# Required work
Reproduce the first line and every line after it, exactly, through the one containing "SC.camera = cam". Leave out the rest.
********
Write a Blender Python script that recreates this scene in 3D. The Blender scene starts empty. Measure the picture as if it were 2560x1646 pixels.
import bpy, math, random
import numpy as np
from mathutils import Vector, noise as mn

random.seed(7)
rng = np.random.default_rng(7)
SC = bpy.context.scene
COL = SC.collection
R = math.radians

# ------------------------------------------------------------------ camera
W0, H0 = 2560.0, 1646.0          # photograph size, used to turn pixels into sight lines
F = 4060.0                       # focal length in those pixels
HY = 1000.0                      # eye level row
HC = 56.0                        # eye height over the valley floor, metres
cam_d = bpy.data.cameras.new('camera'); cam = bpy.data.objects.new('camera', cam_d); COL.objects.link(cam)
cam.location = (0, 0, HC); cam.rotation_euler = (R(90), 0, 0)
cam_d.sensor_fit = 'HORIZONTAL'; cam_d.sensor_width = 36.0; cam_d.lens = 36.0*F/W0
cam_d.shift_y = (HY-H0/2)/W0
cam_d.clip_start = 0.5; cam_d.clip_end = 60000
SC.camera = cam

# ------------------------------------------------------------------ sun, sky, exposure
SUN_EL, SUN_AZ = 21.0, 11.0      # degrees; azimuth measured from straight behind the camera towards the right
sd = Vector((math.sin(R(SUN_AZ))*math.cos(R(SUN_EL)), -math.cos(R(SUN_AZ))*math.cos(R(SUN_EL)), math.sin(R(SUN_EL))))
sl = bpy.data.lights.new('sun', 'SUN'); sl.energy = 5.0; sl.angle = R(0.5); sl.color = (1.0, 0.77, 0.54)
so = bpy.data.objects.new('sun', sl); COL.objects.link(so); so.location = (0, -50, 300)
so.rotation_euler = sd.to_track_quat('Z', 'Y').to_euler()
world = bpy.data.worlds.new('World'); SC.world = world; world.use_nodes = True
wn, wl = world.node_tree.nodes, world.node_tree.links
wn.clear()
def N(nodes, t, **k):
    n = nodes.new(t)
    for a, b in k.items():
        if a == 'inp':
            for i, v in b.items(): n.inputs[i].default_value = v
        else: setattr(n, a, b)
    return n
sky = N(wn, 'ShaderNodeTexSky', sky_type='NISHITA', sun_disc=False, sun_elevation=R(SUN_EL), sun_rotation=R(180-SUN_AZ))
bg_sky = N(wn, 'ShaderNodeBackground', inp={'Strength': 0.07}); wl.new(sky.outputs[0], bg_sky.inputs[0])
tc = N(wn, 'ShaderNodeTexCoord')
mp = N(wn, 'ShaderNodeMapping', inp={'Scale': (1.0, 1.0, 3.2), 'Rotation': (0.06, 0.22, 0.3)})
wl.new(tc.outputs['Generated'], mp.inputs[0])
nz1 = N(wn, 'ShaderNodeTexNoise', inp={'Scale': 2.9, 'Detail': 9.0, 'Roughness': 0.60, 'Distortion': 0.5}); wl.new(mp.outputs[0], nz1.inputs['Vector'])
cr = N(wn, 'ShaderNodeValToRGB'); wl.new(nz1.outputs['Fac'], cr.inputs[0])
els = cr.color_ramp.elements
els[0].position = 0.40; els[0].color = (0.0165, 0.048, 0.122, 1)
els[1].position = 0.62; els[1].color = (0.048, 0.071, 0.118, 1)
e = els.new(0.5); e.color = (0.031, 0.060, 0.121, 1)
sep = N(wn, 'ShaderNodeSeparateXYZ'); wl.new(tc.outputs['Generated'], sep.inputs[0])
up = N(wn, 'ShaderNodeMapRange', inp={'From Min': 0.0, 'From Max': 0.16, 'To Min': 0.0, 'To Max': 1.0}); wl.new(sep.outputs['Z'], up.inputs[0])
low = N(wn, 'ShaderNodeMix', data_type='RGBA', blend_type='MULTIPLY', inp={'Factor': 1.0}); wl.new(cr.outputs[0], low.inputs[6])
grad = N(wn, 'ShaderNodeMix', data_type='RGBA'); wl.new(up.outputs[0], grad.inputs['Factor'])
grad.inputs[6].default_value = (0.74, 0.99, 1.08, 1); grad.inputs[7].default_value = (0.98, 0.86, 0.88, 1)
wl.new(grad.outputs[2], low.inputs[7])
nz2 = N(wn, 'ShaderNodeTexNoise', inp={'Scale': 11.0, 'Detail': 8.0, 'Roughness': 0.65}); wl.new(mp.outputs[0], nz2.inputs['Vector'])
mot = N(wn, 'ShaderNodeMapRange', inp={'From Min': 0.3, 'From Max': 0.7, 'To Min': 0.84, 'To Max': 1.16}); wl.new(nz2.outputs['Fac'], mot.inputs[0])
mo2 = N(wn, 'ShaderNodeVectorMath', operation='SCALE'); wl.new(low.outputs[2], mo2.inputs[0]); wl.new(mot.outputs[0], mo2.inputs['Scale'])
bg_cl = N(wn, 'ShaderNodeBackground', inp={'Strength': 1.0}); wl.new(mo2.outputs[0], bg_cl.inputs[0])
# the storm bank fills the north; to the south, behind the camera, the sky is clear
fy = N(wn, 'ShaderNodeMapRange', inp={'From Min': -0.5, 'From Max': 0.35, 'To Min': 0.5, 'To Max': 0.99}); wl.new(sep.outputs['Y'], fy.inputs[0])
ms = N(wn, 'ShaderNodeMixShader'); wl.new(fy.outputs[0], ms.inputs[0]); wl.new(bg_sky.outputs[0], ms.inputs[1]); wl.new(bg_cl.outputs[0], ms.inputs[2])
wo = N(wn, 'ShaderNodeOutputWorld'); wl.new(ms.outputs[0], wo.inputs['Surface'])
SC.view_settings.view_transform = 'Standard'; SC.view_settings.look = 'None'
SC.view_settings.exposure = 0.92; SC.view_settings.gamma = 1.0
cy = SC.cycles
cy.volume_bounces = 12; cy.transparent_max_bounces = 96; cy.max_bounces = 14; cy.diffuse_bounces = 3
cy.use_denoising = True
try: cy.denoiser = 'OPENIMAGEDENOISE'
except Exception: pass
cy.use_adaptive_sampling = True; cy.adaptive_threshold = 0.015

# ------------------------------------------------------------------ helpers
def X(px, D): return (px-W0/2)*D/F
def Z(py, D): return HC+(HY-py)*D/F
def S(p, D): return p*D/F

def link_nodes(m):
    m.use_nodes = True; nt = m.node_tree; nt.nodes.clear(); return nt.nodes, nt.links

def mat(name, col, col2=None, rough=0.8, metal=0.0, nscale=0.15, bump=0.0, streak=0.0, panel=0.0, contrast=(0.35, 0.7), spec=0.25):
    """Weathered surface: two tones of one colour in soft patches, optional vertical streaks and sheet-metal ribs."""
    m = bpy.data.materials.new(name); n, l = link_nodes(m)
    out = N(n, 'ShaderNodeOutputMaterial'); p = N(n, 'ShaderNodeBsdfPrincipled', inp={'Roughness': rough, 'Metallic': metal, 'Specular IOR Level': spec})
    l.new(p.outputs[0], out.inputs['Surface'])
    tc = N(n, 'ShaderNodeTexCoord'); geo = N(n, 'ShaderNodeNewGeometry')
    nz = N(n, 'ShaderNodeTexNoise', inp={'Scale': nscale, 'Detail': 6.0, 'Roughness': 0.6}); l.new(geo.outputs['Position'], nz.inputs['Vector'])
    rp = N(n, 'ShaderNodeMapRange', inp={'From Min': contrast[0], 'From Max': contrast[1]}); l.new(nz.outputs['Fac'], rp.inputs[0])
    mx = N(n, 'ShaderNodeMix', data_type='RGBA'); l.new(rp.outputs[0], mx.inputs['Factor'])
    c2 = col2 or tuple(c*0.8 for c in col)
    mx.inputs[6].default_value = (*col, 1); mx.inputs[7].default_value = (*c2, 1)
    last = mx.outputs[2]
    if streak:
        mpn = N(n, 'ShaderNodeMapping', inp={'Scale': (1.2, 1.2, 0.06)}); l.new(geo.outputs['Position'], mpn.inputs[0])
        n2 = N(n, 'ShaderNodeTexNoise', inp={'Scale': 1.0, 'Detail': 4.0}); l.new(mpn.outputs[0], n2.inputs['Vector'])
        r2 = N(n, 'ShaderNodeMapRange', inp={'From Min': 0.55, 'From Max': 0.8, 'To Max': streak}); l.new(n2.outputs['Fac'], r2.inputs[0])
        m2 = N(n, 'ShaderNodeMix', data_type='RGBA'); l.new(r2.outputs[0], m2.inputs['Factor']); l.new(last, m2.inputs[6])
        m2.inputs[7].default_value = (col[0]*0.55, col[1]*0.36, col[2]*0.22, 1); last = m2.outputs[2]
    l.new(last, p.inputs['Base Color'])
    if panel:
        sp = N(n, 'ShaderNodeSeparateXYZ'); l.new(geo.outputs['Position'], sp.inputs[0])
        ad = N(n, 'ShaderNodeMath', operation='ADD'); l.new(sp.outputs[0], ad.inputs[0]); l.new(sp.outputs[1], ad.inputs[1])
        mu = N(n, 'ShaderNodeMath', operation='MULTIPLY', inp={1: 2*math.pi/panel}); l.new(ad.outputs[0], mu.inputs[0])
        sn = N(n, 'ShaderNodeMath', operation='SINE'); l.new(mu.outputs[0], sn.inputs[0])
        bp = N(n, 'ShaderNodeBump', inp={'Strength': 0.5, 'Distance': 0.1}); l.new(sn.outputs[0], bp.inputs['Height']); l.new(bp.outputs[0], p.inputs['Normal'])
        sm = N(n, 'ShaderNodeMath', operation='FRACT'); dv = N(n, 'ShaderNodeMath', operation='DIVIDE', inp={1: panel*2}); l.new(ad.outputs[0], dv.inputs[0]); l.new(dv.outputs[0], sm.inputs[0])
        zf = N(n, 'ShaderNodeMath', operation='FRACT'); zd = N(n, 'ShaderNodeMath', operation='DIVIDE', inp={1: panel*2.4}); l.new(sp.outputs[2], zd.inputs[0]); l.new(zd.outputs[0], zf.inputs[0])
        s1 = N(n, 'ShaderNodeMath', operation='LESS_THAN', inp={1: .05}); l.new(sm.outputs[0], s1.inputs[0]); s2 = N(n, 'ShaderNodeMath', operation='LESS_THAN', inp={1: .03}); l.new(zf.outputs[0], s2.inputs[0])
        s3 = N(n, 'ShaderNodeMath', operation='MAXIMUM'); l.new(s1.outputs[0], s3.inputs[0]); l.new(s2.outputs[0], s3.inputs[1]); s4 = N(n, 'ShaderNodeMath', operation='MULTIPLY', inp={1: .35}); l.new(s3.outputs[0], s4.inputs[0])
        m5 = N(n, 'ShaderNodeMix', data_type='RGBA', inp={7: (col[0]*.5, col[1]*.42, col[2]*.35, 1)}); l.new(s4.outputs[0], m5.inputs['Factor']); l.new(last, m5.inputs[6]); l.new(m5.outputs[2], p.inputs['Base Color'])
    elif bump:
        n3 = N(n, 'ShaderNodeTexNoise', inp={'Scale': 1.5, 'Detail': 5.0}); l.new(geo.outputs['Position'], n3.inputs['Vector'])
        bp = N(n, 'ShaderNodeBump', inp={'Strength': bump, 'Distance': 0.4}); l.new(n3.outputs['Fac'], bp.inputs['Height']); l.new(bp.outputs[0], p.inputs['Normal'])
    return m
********
# Task result
Write a Blender Python script that recreates this scene in 3D. The Blender scene starts empty. Measure the picture as if it were 2560x1646 pixels.
import bpy, math, random
import numpy as np
from mathutils import Vector, noise as mn

random.seed(7)
rng = np.random.default_rng(7)
SC = bpy.context.scene
COL = SC.collection
R = math.radians

# ------------------------------------------------------------------ camera
W0, H0 = 2560.0, 1646.0          # photograph size, used to turn pixels into sight lines
F = 4060.0                       # focal length in those pixels
HY = 1000.0                      # eye level row
HC = 56.0                        # eye height over the valley floor, metres
cam_d = bpy.data.cameras.new('camera'); cam = bpy.data.objects.new('camera', cam_d); COL.objects.link(cam)
cam.location = (0, 0, HC); cam.rotation_euler = (R(90), 0, 0)
cam_d.sensor_fit = 'HORIZONTAL'; cam_d.sensor_width = 36.0; cam_d.lens = 36.0*F/W0
cam_d.shift_y = (HY-H0/2)/W0
cam_d.clip_start = 0.5; cam_d.clip_end = 60000
SC.camera = cam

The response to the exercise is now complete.